Recent reading: Lathen and Khan

We got away last week for a too short vacation. Here’s what I read during our travels:

A mention on the dorothyl email list prompted me to add Emma Lathen’s MURDER WITHOUT ICING to my bag. So happy that I did! I hadn’t read a Lathen in a while, so I was due. To me, she is the model for classic, traditional whodunits. Crisp, witty, incisive and instructive — you’d think that a book published in 1972 would have little relevance today, but the fundamentals of economics and business don’t change, and Lathen’s wry humor is timeless.

MURDER WITHOUT ICING is typical of the series. Circumstances force New York banker John Putnam Thatcher into getting involved in a client’s business. A murder takes place. Thatcher and his colleagues — these days, we’d stereotype them as stuffed shirts, but in Lathen’s hands they’re a pretty human bunch — poke around the business, informing us as they inform each other. The ICING in this book is hockey, not baking, so we are learning about the National Hockey League at a moment when the sport’s popularity is growing. It’s a little quaint to see references to “six-figure television budgets, multi-million-dollar sports facilities” when today’s numbers are orders of magnitude higher. But the basics are the same today as they were fifty years ago. The book works because whether Thatcher and colleagues are discussing finances or a veteran player describes kids playing hockey, the details are just right. Lathen always demonstrates a genuine interest in and enthusiasm for the work.
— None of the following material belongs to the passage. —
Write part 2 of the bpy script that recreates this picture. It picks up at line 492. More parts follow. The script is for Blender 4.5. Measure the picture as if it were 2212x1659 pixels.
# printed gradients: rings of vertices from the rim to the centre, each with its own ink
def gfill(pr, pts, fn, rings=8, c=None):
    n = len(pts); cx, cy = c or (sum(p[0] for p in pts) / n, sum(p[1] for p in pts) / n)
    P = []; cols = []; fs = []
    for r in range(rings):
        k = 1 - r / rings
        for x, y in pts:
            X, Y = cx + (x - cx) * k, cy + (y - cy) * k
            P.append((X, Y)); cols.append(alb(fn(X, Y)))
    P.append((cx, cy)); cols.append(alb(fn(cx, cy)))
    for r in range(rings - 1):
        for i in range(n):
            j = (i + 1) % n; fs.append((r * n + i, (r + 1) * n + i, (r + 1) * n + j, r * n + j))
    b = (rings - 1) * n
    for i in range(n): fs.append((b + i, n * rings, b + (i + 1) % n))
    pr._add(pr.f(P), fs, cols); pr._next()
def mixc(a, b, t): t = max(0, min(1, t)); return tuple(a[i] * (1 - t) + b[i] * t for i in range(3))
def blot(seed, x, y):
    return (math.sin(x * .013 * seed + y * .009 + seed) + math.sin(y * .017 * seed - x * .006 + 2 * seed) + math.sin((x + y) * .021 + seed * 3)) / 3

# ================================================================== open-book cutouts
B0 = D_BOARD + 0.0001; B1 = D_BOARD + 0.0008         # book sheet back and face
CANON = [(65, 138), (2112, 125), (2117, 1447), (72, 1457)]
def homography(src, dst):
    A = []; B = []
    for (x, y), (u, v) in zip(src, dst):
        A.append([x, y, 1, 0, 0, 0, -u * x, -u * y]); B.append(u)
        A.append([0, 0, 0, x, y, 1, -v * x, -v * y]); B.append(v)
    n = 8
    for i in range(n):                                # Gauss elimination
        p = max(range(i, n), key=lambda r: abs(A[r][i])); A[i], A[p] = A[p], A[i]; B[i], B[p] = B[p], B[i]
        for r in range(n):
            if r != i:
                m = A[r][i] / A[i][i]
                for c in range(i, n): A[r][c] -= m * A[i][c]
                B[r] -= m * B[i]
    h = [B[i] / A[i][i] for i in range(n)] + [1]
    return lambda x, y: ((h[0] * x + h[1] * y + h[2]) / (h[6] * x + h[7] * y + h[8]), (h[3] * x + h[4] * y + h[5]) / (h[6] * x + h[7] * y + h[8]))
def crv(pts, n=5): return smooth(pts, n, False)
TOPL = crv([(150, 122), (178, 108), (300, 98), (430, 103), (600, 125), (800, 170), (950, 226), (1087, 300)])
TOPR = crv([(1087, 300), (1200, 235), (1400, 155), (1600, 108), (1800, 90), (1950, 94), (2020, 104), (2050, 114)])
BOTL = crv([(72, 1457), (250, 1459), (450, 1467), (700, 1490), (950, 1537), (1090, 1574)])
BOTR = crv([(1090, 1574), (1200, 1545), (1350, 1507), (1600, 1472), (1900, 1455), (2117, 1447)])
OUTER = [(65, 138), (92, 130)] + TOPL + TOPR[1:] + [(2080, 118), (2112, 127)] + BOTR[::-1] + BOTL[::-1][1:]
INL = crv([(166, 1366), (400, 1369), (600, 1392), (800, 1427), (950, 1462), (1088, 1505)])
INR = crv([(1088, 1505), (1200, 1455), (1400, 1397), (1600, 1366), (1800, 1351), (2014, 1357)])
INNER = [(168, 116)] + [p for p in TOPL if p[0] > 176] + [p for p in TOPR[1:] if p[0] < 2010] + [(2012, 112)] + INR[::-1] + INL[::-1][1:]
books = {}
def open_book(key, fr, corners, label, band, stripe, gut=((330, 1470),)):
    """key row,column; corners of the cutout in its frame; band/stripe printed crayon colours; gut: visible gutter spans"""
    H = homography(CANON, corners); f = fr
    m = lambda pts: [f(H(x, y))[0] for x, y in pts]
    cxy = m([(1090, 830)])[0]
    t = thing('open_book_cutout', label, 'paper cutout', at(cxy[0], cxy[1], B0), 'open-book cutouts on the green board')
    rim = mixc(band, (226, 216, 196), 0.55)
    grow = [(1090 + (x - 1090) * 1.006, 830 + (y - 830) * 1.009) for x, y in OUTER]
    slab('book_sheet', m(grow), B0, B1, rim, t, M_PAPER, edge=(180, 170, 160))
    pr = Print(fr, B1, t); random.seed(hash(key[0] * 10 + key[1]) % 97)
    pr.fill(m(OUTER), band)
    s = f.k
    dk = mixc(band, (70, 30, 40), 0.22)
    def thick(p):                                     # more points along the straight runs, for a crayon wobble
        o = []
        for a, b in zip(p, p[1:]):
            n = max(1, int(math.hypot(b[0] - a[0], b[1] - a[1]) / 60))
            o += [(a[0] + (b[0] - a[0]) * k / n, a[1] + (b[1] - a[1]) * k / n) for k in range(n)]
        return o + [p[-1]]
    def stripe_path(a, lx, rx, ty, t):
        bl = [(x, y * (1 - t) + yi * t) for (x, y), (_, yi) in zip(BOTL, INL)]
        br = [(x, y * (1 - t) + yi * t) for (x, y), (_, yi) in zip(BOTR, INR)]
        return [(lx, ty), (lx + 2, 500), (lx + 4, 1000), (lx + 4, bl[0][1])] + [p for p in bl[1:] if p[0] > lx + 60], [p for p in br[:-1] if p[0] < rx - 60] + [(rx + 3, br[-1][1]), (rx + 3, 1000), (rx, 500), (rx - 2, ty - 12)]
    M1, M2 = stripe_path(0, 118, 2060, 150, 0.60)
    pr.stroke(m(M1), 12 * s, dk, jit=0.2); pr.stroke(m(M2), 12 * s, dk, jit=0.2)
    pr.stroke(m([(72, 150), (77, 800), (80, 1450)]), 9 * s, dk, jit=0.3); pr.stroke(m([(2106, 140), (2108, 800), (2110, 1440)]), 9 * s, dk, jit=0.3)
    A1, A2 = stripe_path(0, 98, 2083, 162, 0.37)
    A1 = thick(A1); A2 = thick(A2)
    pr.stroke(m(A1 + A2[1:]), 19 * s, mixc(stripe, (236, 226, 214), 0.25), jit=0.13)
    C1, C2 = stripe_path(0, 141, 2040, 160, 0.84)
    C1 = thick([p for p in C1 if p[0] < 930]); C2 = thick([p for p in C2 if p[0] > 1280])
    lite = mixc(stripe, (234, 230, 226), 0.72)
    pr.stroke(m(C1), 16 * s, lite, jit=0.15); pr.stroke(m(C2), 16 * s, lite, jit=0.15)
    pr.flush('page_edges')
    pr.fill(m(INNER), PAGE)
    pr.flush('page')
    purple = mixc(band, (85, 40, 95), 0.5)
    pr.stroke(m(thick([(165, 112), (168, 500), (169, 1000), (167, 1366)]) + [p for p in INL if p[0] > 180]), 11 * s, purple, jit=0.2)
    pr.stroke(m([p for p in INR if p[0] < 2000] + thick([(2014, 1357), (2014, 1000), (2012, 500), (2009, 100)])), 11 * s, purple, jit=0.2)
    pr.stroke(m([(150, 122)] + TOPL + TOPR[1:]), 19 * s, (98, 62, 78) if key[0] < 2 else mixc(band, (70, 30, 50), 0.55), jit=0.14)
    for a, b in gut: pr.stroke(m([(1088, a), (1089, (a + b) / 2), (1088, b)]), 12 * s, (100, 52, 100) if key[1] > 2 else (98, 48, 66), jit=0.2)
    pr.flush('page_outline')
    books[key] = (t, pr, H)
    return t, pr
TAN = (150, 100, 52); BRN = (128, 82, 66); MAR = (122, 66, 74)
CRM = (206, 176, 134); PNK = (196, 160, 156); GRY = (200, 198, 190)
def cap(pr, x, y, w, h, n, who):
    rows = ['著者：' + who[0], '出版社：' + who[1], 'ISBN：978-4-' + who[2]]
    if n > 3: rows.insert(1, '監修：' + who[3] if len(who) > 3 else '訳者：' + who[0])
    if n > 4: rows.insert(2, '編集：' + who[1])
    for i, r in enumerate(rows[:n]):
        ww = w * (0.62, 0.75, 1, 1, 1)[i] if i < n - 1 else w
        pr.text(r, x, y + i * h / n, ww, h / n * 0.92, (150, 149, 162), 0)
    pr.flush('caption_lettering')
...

I had an opportunity to write about Lathen and R.B. Dominic, the other pseudonym for Mary Jane Latsis and Martha Henissart, for the Malice Domestic program book in 1997. The short essay is on this blog:

https://www.statelyhuangmanor.com/essays-and-other-words/emma-lathen-right-on-the-money

I shared this link on dorothyl back in 2018, with this comment: "I’m glad that there is still this positive way to look at America in fiction even if these days I’m feeling more in the mood of The Continental Op in RED HARVEST.” Somehow, I feel even more strongly about this in 2024. I wish way more people were reading Emma Lathen now!
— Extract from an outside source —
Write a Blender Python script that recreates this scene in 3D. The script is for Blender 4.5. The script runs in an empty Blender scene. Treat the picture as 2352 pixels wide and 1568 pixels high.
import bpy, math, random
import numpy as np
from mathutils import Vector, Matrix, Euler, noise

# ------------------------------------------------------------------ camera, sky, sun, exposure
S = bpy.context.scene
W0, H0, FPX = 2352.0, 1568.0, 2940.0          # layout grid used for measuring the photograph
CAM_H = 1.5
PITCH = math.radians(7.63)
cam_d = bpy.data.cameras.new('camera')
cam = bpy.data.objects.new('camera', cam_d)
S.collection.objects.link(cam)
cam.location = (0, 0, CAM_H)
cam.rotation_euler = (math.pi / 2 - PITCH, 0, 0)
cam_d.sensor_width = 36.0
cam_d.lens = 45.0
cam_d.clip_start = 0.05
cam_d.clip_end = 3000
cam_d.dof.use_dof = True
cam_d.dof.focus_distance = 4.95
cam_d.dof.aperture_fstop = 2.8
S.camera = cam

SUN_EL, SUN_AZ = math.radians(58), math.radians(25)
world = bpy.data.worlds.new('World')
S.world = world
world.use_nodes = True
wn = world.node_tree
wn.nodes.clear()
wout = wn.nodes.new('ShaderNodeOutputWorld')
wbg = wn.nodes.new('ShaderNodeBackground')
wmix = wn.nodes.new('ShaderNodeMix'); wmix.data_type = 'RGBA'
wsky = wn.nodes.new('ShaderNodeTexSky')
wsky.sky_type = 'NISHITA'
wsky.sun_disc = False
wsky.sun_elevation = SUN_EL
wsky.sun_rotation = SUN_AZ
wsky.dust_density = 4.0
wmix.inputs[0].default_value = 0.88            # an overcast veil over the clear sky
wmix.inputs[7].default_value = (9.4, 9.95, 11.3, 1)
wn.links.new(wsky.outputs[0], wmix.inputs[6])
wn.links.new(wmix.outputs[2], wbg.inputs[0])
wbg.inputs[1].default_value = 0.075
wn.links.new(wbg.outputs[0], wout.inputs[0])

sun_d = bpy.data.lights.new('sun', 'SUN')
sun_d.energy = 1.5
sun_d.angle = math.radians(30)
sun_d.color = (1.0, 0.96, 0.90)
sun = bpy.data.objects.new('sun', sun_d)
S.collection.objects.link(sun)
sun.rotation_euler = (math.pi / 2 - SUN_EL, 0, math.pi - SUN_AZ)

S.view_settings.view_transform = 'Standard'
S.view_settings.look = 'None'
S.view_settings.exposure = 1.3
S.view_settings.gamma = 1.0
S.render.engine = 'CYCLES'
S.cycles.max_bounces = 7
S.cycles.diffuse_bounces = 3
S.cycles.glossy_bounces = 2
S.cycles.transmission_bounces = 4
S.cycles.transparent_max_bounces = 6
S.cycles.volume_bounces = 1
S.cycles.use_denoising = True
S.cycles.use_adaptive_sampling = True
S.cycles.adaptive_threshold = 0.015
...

The other book that I read while away was BLACKWATER FALLS by Ausma Zehanat Khan, which was definitely more in the RED HARVEST vein, down to the corrupt law enforcement types and wealthy and powerful folks ruling over a small frontier (Colorado, in this case) town. It’s contemporary, so the oppressed aren’t just poor, they are the refugees and immigrants who work in the meat packing plant even as they are demonized by the white nationalist mega church. The situation is compelling, the writing is assured, and the protagonist, Detective Inaya Rahman, is a fascinating character, well-portrayed.
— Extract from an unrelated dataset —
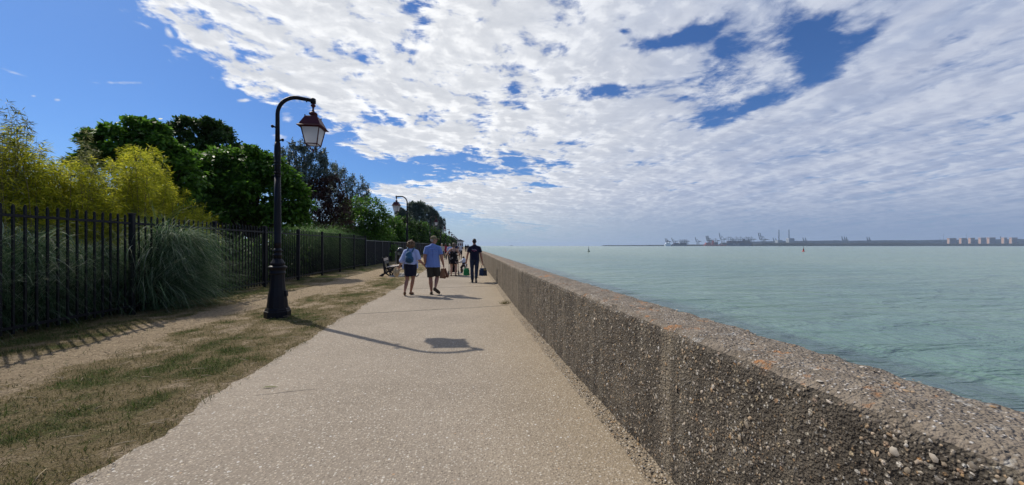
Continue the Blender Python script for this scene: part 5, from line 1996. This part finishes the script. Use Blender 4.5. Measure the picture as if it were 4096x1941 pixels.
ps_ = empty("pushchair", w2.location + Vector((0, .55, 0)))
tag(ps_, "black pushchair in front of the woman in the floral dress", "pushchair")
for sx in (-1, 1):
    for sy in (-.28, .34):
        b = MB()
        b.lathe([(.05, -.022), (.095, -.025), (.105, -.015), (.105, .015), (.095, .025), (.05, .022)], 18, (sx * .25, sy, .105), M=rot3(ry=math.pi / 2))
        wl = b.build("wheel", BLKM, ps_)
        b = MB()
        b.lathe([(.05, -.03), (.05, .03)], 12, (sx * .25, sy, .105), M=rot3(ry=math.pi / 2))
        b.build("hub", material("grey_hub", color=(.3, .3, .31), rough=.5) if "grey_hub" not in bpy.data.materials else bpy.data.materials["grey_hub"], wl)
b = MB()
for sx in (-1, 1):
    b.tube([(sx * .22, -.34, 1.02), (sx * .23, -.16, .72), (sx * .235, .34, .14)], .014, 6)
    b.tube([(sx * .235, -.28, .12), (sx * .23, .05, .55)], .013, 6)
b.tube([(-.22, -.34, 1.02), (-.1, -.36, 1.03), (.1, -.36, 1.03), (.22, -.34, 1.02)], .017, 6)
b.tube([(-.25, -.28, .105), (.25, -.28, .105)], .012, 6)
b.build("frame", BLKM, ps_)
skin_mesh("seat", [('b', (0, .02, .42), (.36, .34, .07)), ('b', (0, -.12, .66), (.36, .07, .5), rot3(rx=.25)), ('b', (0, .22, .26), (.34, .10, .22))], cloth("black_canvas", (.018, .018, .022)), ps_, .014, 2)
skin_mesh("canopy", [('e', (0, -.06, .86), (.21, .22, .13))], cloth("dark_canopy", (.02, .02, .026)), ps_, .014, 2)
skin_mesh("basket", [('b', (0, -.02, .22), (.36, .36, .13))], BLKM, ps_, .016, 2)

# ---------------------------------------------------------------- child on a balance bike
f = Figure(1.02, 1.12, 1.0, 1.0, .10)
f.set(hipL=(-.06, -.08, .46), hipR=(.06, -.08, .46), kneeL=(-.15, .10, .30), kneeR=(.10, .12, .30), ankL=(-.19, .0, .075), ankR=(.12, .02, .09), toeL=(-.24, .11, .035), toeR=(.13, .14, .04),
      shL=(-.115, .02, .70), shR=(.115, .02, .70), elL=(-.19, .16, .60), elR=(.17, .17, .60), wrL=(-.21, .27, .585), wrR=(.20, .28, .585), head=(-.01, .10, .845))
f.headyaw = .5
ch = person(1857, 1095, f, .35, SKIN3, "small child in a black cap and white shirt sitting on a little bike", .007)
shirt(f, cloth("white_tshirt", (0.66, 0.68, 0.72)), ch, .42, .85, .014, .02, "shirt", .008, .004, (.125, .105), False)
b = MB()
for z in (.50, .60):
    b.lathe([(.024, -.004), (.022, .004)], 12, (.035, -.125 + (z - .5) * .4, z), M=rot3(rx=math.pi / 2))
b.build("orange_dot", material("orange_dot", color=(0.55, 0.17, 0.04), rough=0.7), ch)
legs_cloth(f, cloth("dark_shorts", (.018, .018, .022)), ch, .95, .012, .022, "shorts", .008, .003, .55)
hair_short(f, material("child_black_hair", color=(0.010, 0.009, 0.009), rough=0.6), ch, .007, 1.0)
Yh = Matrix.Rotation(f.headyaw, 3, 'Z')
cp = skin_mesh("cap", [('e', f.hp(0, -.006, .022), (.056, .064, .052), Yh)], cloth("black_cap", (.012, .012, .014)), ch, .006, 2)
skin_mesh("bill", [('e', f.hp(0, .068, .004), (.042, .045, .008), Yh @ rot3(rx=-.3))], cloth("black_bill", (.014, .014, .016)), cp, .005, 1)
shoes(f, material("blue_shoe", color=(0.05, 0.14, 0.30), rough=0.6), ch)
bk = empty("balance_bike", ch.location, .35)
tag(bk, "small black bike ridden by the child in the white shirt", "bike")
for y in (-.22, .36):
    b = MB()
    b.lathe([(.11, -.018), (.135, -.02), (.145, 0), (.135, .02), (.11, .018), (.11, -.018)], 22, (0, y, .145), M=rot3(ry=math.pi / 2))
    wl = b.build("wheel", BLKM, bk)
    b = MB()
    for k in range(6):
        a = k * math.pi / 6
        b.tube([(0, y + .11 * math.cos(a), .145 + .11 * math.sin(a)), (0, y - .11 * math.cos(a), .145 - .11 * math.sin(a))], .004, 4)
    b.build("spokes", STEEL, wl)
b = MB()
b.tube([(0, -.22, .145), (0, -.10, .36), (0, .22, .40), (0, .28, .44)], .018, 8)
b.tube([(0, -.10, .36), (0, .10, .18), (0, .26, .36)], .014, 6)
b.tube([(0, .36, .145), (0, .28, .44), (0, .25, .57)], .015, 6)
b.build("frame", material("bike_frame", color=(.03, .05, .09), rough=.35, spec=.5), bk)
b = MB()
b.tube([(-.22, .25, .585), (0, .27, .575), (.22, .25, .585)], .013, 6)
b.build("handlebar", BLKM, bk)
skin_mesh("seat", [('e', (0, -.12, .40), (.06, .11, .03))], BLKM, bk, .008, 2)


# ---------------------------------------------------------------- people further along the path
def walker(px, py, H, rotz, skin, label, top, bot, hair, topk='shirt', botk='trousers', sh_col=(.03, .03, .03), step=.18, build=1.0, arm=None, vol=1.0, hem=None, vox=.011, sl=.6):
    f = Figure(H, build)
    hw = f.hipw
    f.set(kneeL=(-hw, .08 + step * .3, .285 * H), kneeR=(hw, .02, .285 * H), ankL=(-hw * .8, step * .7, .05 * H), ankR=(hw * .8, -step, .085 * H), toeL=(-hw, step * .7 + .13 * H, .02), toeR=(hw, -step + .12 * H, .015))
    if arm: f.set(**arm)
    o = person(px, py, f, rotz, skin, label, vox)
    if topk == 'shirt':
        shirt(f, top, o, hem or .5 * H, sl, .022, .026, "shirt", vox, .005, None, False)
    else:
        shirt(f, top, o, hem or .5 * H, 0, .016, .02, "tank_top", vox, .004, None, False)
    if botk == 'trousers': legs_cloth(f, bot, o, 1.92, .016, .022, "trousers", vox, .004)
    elif botk == 'shorts': legs_cloth(f, bot, o, .9, .016, .026, "shorts", vox, .004)
    hair_short(f, hair, o, .010, vol, .8 if vol > 1.05 else 0)
    shoes(f, cloth("shoe_%s" % label[:6], sh_col), o, vox=.010)
    return f, o


GREY = material("silver_hair", color=(0.38, 0.36, 0.34), rough=0.7)
DKH = material("dark_hair", color=(0.02, 0.016, 0.014), rough=0.6)
walker(1768, 1044, 1.72, math.pi, SKIN2, "grey haired man in beige t-shirt coming towards the camera behind the blue shirt", cloth("beige_tee", (0.52, 0.48, 0.38)), cloth("grey_shorts", (.07, .07, .075)), GREY, botk='shorts', build=1.05)
f, o = walker(1799, 1051, 1.66, math.pi, SKIN2, "woman in light blue top and sunglasses coming towards the camera, left of the floral dress", cloth("light_blue_top", (0.42, 0.48, 0.72)), cloth("black_trousers", (.012, .012, .014)), GREY, build=1.08, vol=1.06, sl=.9)
b = MB()
for s in (-1, 1): b.lathe([(.024, -.003), (.024, .003)], 10, f.hp(s * .019, .056, .002), M=rot3(rx=math.pi / 2))
b.tube([f.hp(-.045, .02, .004), f.hp(-.03, .055, .006), f.hp(.03, .055, .006), f.hp(.045, .02, .004)], .004, 5)
b.build("sunglasses", EYEM, o)
f, o = walker(1842, 1038, 1.76, math.pi, SKIN3, "person in white tank top and black shorts running towards the camera beyond the child", cloth("white_tank", (0.66, 0.67, 0.72)), cloth("black_shorts", (.012, .012, .014)), DKH, topk='tank', botk='shorts', step=.22,
              arm=dict(elL=(-.30, -.06, 1.18), wrL=(-.20, .16, 1.27), elR=(.30, -.06, 1.18), wrR=(.20, .16, 1.27)))
skin_mesh("waistcoat", [('c', (-.15, -.02, 1.40), (-.13, -.03, 1.12), .085, .075), ('c', (.15, -.02, 1.40), (.13, -.03, 1.12), .085, .075)], cloth("black_vest", (.014, .014, .016)), o, .011, 2)
walker(1783, 1040, 1.72, math.pi, SKIN3, "person in red top and dark cardigan between the beige man and the light blue woman", cloth("red_top", (0.30, 0.02, 0.05)), cloth("slate_trousers", (.03, .035, .06)), DKH)
walker(1824, 1037, 1.74, 0, SKIN, "person in dark blue clothes hidden behind the floral dress woman's head", cloth("dark_blue_top", (.02, .03, .075)), cloth("dark_blue_trousers", (.02, .025, .045)), DKH)
walker(1863, 1008, 1.80, 0, SKIN3, "left of two dark dressed people far along the path, near the wall", cloth("black_top", (.014, .014, .018)), cloth("grey_trousers", (.03, .03, .034)), DKH, vox=.016)
walker(1872, 1008.5, 1.82, 0, SKIN3, "right of two dark dressed people far along the path, near the wall", cloth("charcoal_top", (.02, .02, .024)), cloth("charcoal_trousers", (.016, .016, .02)), DKH, vox=.016)
# ================================================================== FAR SHORE AND PORT
ZP = 5000.0
K = ZP / FPX
RIGHT = Vector((CP, -SP, 0))
AWAY = Vector((SP, CP, 0))
YAWP = -PSI                        # rotation that turns local x to the right of the view, local y away from it


def hz(py):
    """height above datum of photo row py at the port's distance."""
    return EYE - (py - 983) * K


CR1 = material("crane_blue_grey", color=(0.025, 0.036, 0.065), rough=0.6)
CR2 = material("crane_pale", color=(0.07, 0.095, 0.14), rough=0.6)
SHORE = material("shore_scrub", color=(0.028, 0.034, 0.030), rough=0.95, spec=0.1)
HILL = material("hill_wood", color=(0.020, 0.034, 0.055), rough=0.95, spec=0.1)
HULLR = material("red_hull", color=(0.30, 0.06, 0.05), rough=0.6)
HULLB = material("blue_hull", color=(0.03, 0.045, 0.09), rough=0.6)
HULLW = material("white_hull", color=(0.6, 0.65, 0.7), rough=0.6)


def m_boxes(nt, b):
    o = coords(nt)
    x, y, z = xyz(nt, o)
    q = vec(nt, (x / 13.0)._m('FLOOR'), (y / 13.0)._m('FLOOR'), (z / 3.0)._m('FLOOR'))
    n = nt.nodes.new('ShaderNodeTexWhiteNoise')
    nt.links.new(q.s, n.inputs['Vector'])
    put(nt, b.inputs['Base Color'], ramp(nt, V(nt, n.outputs[0]), [(0, (.03, .05, .10)), (.4, (.06, .07, .10)), (.6, (.10, .06, .06)), (.8, (.12, .07, .05)), (1, (.13, .15, .18))], 'CONSTANT'))


CARGO = material("stacked_containers", m_boxes, rough=0.7)
PALEW = material("pale_concrete", color=(0.28, 0.31, 0.35), rough=0.8)
ORANGE = material("salmon_render", color=(0.52, 0.34, 0.26), rough=0.85)
LETTER = material("white_lettering", color=(0.8, 0.82, 0.84), rough=0.6)


def pt(px, dz=0.0):
    p = at(px, None, ZP + dz)
    return Vector((p.x, p.y, 0))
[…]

There’s a lot to like here, especially in the moments when Rahman is allowed to do what you’d think her job would be. As a member of the police force’s Community Response Unit, Rahman is capable of connecting with people in a way that goes beyond traditional policing. So we learn a lot about Rahman, her family and her work, and we get some insights into the lives of the immigrants and refugees she encounters over the course of her investigation. But if Khan is good with people, she’s not good at the details of what they’re doing. The investigation never really makes sense in the one step leads to the next step rhythm that good police procedurals follow. The mechanisms of the corruption feel generic and maybe that’s Khan’s point, but it makes for an vaguely unsatisfying resolution. Folks should read BLACKWATER FALLS: Khan has something important to say about how too many of us see immigrants and refugees. But it’s a pretty dark vision. Despite Rahman’s heroics, she’s no Continental Op, and it’s hard to imagine that she’s left the community any better at the end of this novel. (And maybe Poisonville wasn’t really better off at the end of RED HARVEST either….)

One last note: if you need a primer on what makes a mystery published in 1972 different from a mystery published in 2022, you can’t do better than to read MURDER WITH ICING and BLACKWATER FALLS next to each other. The Lathen is about what her characters are doing: the details of their work matter. The Khan is about the people themselves, so Khan’s energy has gone into creating interesting characters with compelling stories. Who they are matters, but what they do, not so much.